通貨安競争2(国民疲弊政策)

韓国が急激なウオン安政策で貿易黒字を稼いでいますが、その代わり韓国の支払に関しては他所の国はウオン建てでは輸出に応じなくなります。
輸出入が均衡していれば、ドルまたは円代金を1割下がったウオンに両替して1割多くのウオンを受け取っても、その代わり輸入代金を上がった円やドルで支払うために国内ウオンを1割多く使って両替すればトントンですが、輸入物価上昇の結果輸入が減る・・国民はその分消費抑制=耐乏生活を強いられます。
戦後ずっと続いたイギリスポンド下落によるイギリスの耐乏生活を想起しても良いでしょう。
通貨安政策は結果的に国民に我慢を強いる政策だと言うことです。
アメリカは国民生活を豊かにするため・消費の活発化のために住宅ローン債権の買い取りを始めたのですが、この政策が時間の経過でドル安になって来るので、結果的に輸入価格の上昇・・ひいては輸入品購入減少・・生活を圧迫し始めるジレンマに陥ります。
国民は自分の働き以上の生活は出来ない・・目くらましの政策でうまいことは出来ません。
1割の貿易赤字国で1割の通貨安になるとどうなるでしょうか?
例えば輸入代金の両替が1億円で輸出代金の両替が9000万円・・1割赤字の国とした場合で考えてみましょう。
輸出入数量が同じと仮定した場合、円が1割安くなると輸入代金の両替入金は1億1000万円必要になり、輸出代金の両替は8100万円しか入金しません。
赤字額が上下約1割ずつ膨らんでしまいます。
国際収支赤字国にとっては通貨安は損なことになりますが、苦しいならば通貨安を受入れれば良いだろうという意見が多いのは、この機会に競争上有利になって輸出数量がそれ以上伸びることを期待していることと、対外債務支払に行き詰まった場合通貨下落を強制されて輸入物価上昇の結果国民消費が減退する・・耐乏生活を強いられても仕方がないと言うことになるからです。
韓国のように輸出の方が仮に多い場合に、自国通貨が1割下落するとどうなるでしょうか?
輸出代金ドルの両替によって得る資金が1億ウオンであった場合、1割の下落で1000万ウオン手取りが増えることになります。
輸入代金の支払い債務が下落前には9000万ウオンであった場合、(通貨下落前に1000万ウオンの貿易黒字であった場合)ウオンが1割下落すると外貨に両替する分が1割増えても900万しか要りませんから、100万ウオン分だけ得する勘定になります。
(輸入代金が1億1000万ウオン入って、輸出代金が9900万ウオンで足りるので下落前に比べて100万ウオンの儲けです。

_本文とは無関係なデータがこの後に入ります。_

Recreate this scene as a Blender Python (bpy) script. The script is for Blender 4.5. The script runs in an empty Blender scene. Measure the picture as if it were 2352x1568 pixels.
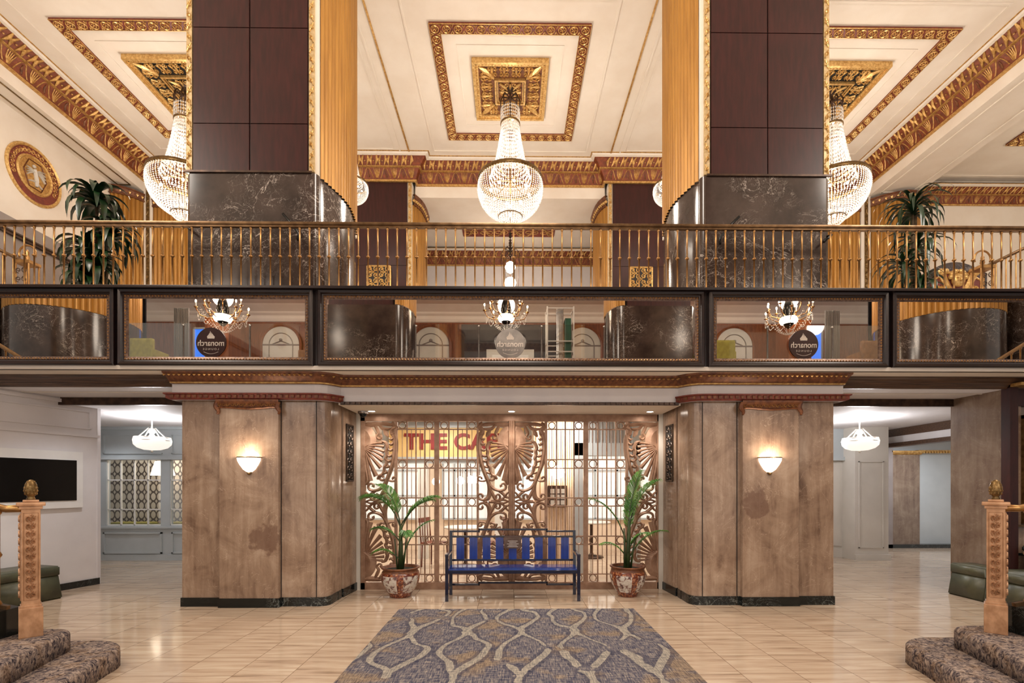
import bpy, bmesh, math, random
from mathutils import Vector, Matrix
PI = math.pi
random.seed(7)
scn = bpy.context.scene
COL = scn.collection
F = 1111.0; EYE = 1.57; CX = 1172.0; HY = 1112.0
def X(px, d): return (px - CX) * d / F
def Z(py, d): return EYE + (HY - py) * d / F

# ------------------------------------------------------------------ materials
def lin(c):
    return tuple(((v/255.0)/12.92 if v/255.0 <= 0.04045 else ((v/255.0+0.055)/1.055)**2.4) for v in c) + (1.0,)
def newmat(name):
    m = bpy.data.materials.new(name); m.use_nodes = True
    nt = m.node_tree; nt.nodes.clear()
    out = nt.nodes.new('ShaderNodeOutputMaterial')
    b = nt.nodes.new('ShaderNodeBsdfPrincipled')
    nt.links.new(b.outputs[0], out.inputs[0])
    return m, nt, b, out
class N:
    """tiny node helper"""
    def __init__(s, nt): s.nt = nt
    def n(s, t, **kw):
        nd = s.nt.nodes.new(t)
        for k, v in kw.items(): setattr(nd, k, v)
        return nd
    def link(s, a, b): s.nt.links.new(a, b)
    def val(s, inp, v):
        if hasattr(v, 'links') or isinstance(v, bpy.types.NodeSocket): s.link(v, inp)
        else: inp.default_value = v
    def math(s, op, a, b=None, c=None):
        nd = s.n('ShaderNodeMath', operation=op)
        s.val(nd.inputs[0], a)
        if b is not None: s.val(nd.inputs[1], b)
        if c is not None: s.val(nd.inputs[2], c)
        return nd.outputs[0]
    def coord(s, scale=(1,1,1), loc=(0,0,0)):
        t = s.n('ShaderNodeTexCoord'); m = s.n('ShaderNodeMapping')
        m.inputs['Scale'].default_value = scale; m.inputs['Location'].default_value = loc
        s.link(t.outputs['Object'], m.inputs[0]); return m.outputs[0]
    def noise(s, vec, scale, detail=4, rough=0.55, dist=0.0):
        nd = s.n('ShaderNodeTexNoise'); s.link(vec, nd.inputs['Vector'])
        nd.inputs['Scale'].default_value = scale; nd.inputs['Detail'].default_value = detail
        nd.inputs['Roughness'].default_value = rough; nd.inputs['Distortion'].default_value = dist
        return nd.outputs['Fac']
    def ramp(s, fac, stops):
        nd = s.n('ShaderNodeValToRGB'); s.link(fac, nd.inputs[0])
        el = nd.color_ramp.elements
        while len(el) < len(stops): el.new(0.5)
        for e, (p, c) in zip(el, stops):
            e.position = p; e.color = c if len(c) == 4 else lin(c)
        return nd.outputs[0]
    def mix(s, fac, a, b):
        nd = s.n('ShaderNodeMix', data_type='RGBA')
        s.val(nd.inputs[0], fac); s.val(nd.inputs[6], a); s.val(nd.inputs[7], b)
        return nd.outputs[2]
    def bump(s, h, strength, dist=0.01):
        nd = s.n('ShaderNodeBump'); nd.inputs['Strength'].default_value = strength
        nd.inputs['Distance'].default_value = dist; s.link(h, nd.inputs['Height']); return nd.outputs[0]
def mat(name, c1, c2=None, scale=6, stretch=(1,1,1), rough=0.5, metal=0.0, bump=0.0, lo=0.35, hi=0.65, spec=0.5, detail=4, dist=0.0, coat=0.0):
    m, nt, b, o = newmat(name); n = N(nt)
    b.inputs['Roughness'].default_value = rough; b.inputs['Metallic'].default_value = metal
    b.inputs['Specular IOR Level'].default_value = spec
    b.inputs['Coat Weight'].default_value = coat
    if c2 is None: c2 = tuple(int(v*0.93) for v in c1)
    v = n.coord(stretch); f = n.noise(v, scale, detail, dist=dist)
    n.link(n.ramp(f, [(lo, c1), (hi, c2)]), b.inputs['Base Color'])
    if bump: n.link(n.bump(f, bump, 0.02), b.inputs['Normal'])
    return m
def emit(name, c, s):
    m, nt, b, o = newmat(name)
    b.inputs['Base Color'].default_value = lin(c); b.inputs['Emission Color'].default_value = lin(c)
    b.inputs['Emission Strength'].default_value = s
    return m
M = {}
M['plaster'] = mat('cream plaster', (228,220,209), (222,212,199), 2.0, rough=0.75, spec=0.2)
M['plaster_grey'] = mat('pale grey plaster', (214,208,206), (206,200,200), 2.0, rough=0.7, spec=0.3)
M['plaster_low'] = mat('lower white plaster', (222,218,218), (214,210,210), 2.0, rough=0.7, spec=0.3)
M['panel_blue'] = mat('grey blue joinery paint', (184,190,192), (176,182,184), 2.0, rough=0.45)
M['panel_cream'] = mat('cream joinery paint', (206,200,190), (198,192,182), 2.0, rough=0.45)
M['dado'] = mat('warm grey dado paint', (138,128,124), (126,116,112), 2.0, rough=0.6)
M['gold'] = mat('old gold leaf', (212,172,106), (166,122,64), 22, rough=0.42, metal=0.5, bump=0.25)
M['gold_hi'] = mat('bright gold leaf', (232,198,132), (190,146,82), 26, rough=0.34, metal=0.55, bump=0.2)
M['gilt_ground'] = mat('pale gilt ground', (206,182,140), (176,148,100), 20, rough=0.5, metal=0.3)
M['sienna'] = mat('sienna cornice ground', (134,66,34), (100,46,24), 14, rough=0.55)
M['ochre'] = mat('gilded ochre fluting', (172,124,54), (150,104,42), 3.0, (6,6,0.4), rough=0.45, metal=0.3, bump=0.1)
M['red'] = mat('brick red paint', (128,58,42), (98,40,30), 14, rough=0.55)
M['redbrown'] = mat('burnt sienna gilding', (128,80,48), (86,48,32), 18, rough=0.45, metal=0.25, bump=0.3)
M['bronze_dark'] = mat('dark bronze moulding', (84,62,48), (54,38,30), 10, rough=0.35, metal=0.5, bump=0.1)
M['bronze_band'] = mat('antique bronze band', (140,112,70), (98,76,44), 14, rough=0.35, metal=0.75)
M['brass'] = mat('aged brass', (190,146,90), (156,112,66), 12, rough=0.3, metal=0.8)
M['brass_rail'] = mat('brown bronze rail', (128,100,70), (96,72,48), 12, rough=0.32, metal=0.75)
M['copper'] = mat('copper bronze newel', (196,152,116), (160,118,84), 10, rough=0.38, metal=0.45)
M['gate'] = mat('rosy bronze gate metal', (170,136,112), (142,108,86), 9, rough=0.42, metal=0.3, bump=0.1)
M['gate_dark'] = mat('dark openwork bronze', (92,72,56), (58,44,34), 9, rough=0.45, metal=0.4)
M['wood_dark'] = mat('dark mahogany panel', (60,27,25), (46,22,20), 5, (4,4,0.6), rough=0.4, spec=0.3)
M['wood_seam'] = mat('black panel seam', (22,12,12), (18,10,10), 5, rough=0.6)
M['frame_wood'] = mat('espresso frame wood', (36,21,19), (24,14,13), 6, (0.6,4,4), rough=0.28)
M['frame_bead'] = mat('bronze beading', (122,98,82), (70,50,42), 40, rough=0.35, metal=0.6)
M['wood_lounge'] = mat('walnut lounge panelling', (138,78,44), (104,54,28), 4, (5,5,0.5), rough=0.35)
M['wood_beam'] = mat('reeded brown moulding', (96,70,52), (62,44,34), 7, (0.4,3,10), rough=0.4, bump=0.3)
M['leather'] = mat('olive grey leather', (84,84,62), (66,66,50), 8, rough=0.38, bump=0.1)
M['leather_dark'] = mat('black bench trim', (44,48,46), (34,38,36), 8, rough=0.4)
M['black'] = mat('black screen', (4,5,6), (3,4,5), 3, rough=0.25, spec=0.4)
M['white'] = mat('white gloss paint', (232,230,226), (226,224,220), 4, rough=0.4)
M['leaf'] = mat('dark glossy leaf', (24,58,26), (12,34,18), 9, rough=0.3, spec=0.6)
M['palm'] = mat('fresh palm leaf', (104,158,62), (52,104,44), 7, rough=0.4)
M['palm_stem'] = mat('palm stem green', (58,78,34), (36,48,26), 8, rough=0.5)
M['trunk'] = mat('cane bark', (110,92,66), (82,66,46), 12, rough=0.8, bump=0.4)
M['soil'] = mat('potting soil', (44,40,22), (30,28,16), 30, rough=0.95, bump=0.6)
M['navy'] = mat('dark navy lacquer', (22,26,52), (16,20,42), 5, rough=0.12, coat=0.6)
M['blue'] = mat('royal blue lacquer', (22,62,150), (16,48,126), 5, rough=0.12, coat=0.6)
M['plaque'] = mat('engraved bronze plaque', (112,92,84), (92,74,66), 12, rough=0.3, metal=0.6)
M['steel'] = mat('satin steel', (180,178,176), (150,148,148), 8, rough=0.25, metal=0.9)
M['curtain'] = mat('grey drape', (150,146,142), (112,108,106), 3, (14,14,0.3), rough=0.8)
M['curtain_dark'] = mat('dark drape', (34,32,40), (24,22,30), 3, (14,14,0.3), rough=0.8)
M['chair_yellow'] = mat('olive yellow upholstery', (176,166,70), (150,140,54), 9, rough=0.7)
M['chair_brown'] = mat('tan leather upholstery', (150,102,60), (124,80,44), 9, rough=0.5)
M['green'] = mat('green machine paint', (24,92,66), (16,74,52), 5, rough=0.4)
M['cream_sign'] = mat('butter yellow sign board', (238,206,140), (232,196,126), 3, rough=0.5)
M['letter_red'] = mat('brick red lettering', (150,48,44), (132,38,36), 6, rough=0.5)
M['cafe_wall'] = mat('peach cafe wall', (236,214,188), (228,204,178), 2, rough=0.6)
M['chair_red'] = mat('cherry wood chair', (118,60,42), (92,44,30), 6, rough=0.4)
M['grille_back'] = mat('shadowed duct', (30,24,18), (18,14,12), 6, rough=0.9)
M['disc'] = mat('oxblood sign disc', (48,22,24), (40,18,20), 5, rough=0.3)
M['pearl'] = mat('silver lettering', (214,206,200), (196,188,182), 6, rough=0.35, metal=0.3)
M['disc_grey'] = mat('frosted silver disc', (150,146,144), (110,106,106), 2.2, rough=0.45, metal=0.2)
M['bulb'] = emit('warm lit bulb', (255,226,190), 60)
M['bulb_soft'] = emit('lit frosted bulb', (255,236,214), 14)
M['lamp_white'] = emit('lit downlight lens', (255,240,224), 90)
M['glow_day'] = emit('bright window daylight', (240,238,234), 0.28)
M['glow_blue'] = emit('blue lit window', (60,130,255), 1.2)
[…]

)
これに加えて通貨安による競争力アップで輸出数量が伸びるのでその分の手取りが増える外に、輸入物価上昇による輸入量の減少の結果支払債務が減る3重の利益になります。
ただウオンが1割下落すれば、国内輸入物価も時間の経過で同率で上がるので、国際競争力としては結果的には同じことになる筈です。
円高の場合還元セールがありますが、円安やウオン安の場合企業の儲けが増える分直ぐには従業員給与に還元しないでしょうから、通貨安政策はどこの国でも国民・労働者が割を食う関係です。
通貨安によって輸入物価上昇→輸入が減るということは、国民の消費レベルを下げて国民に我慢を強いる政策です。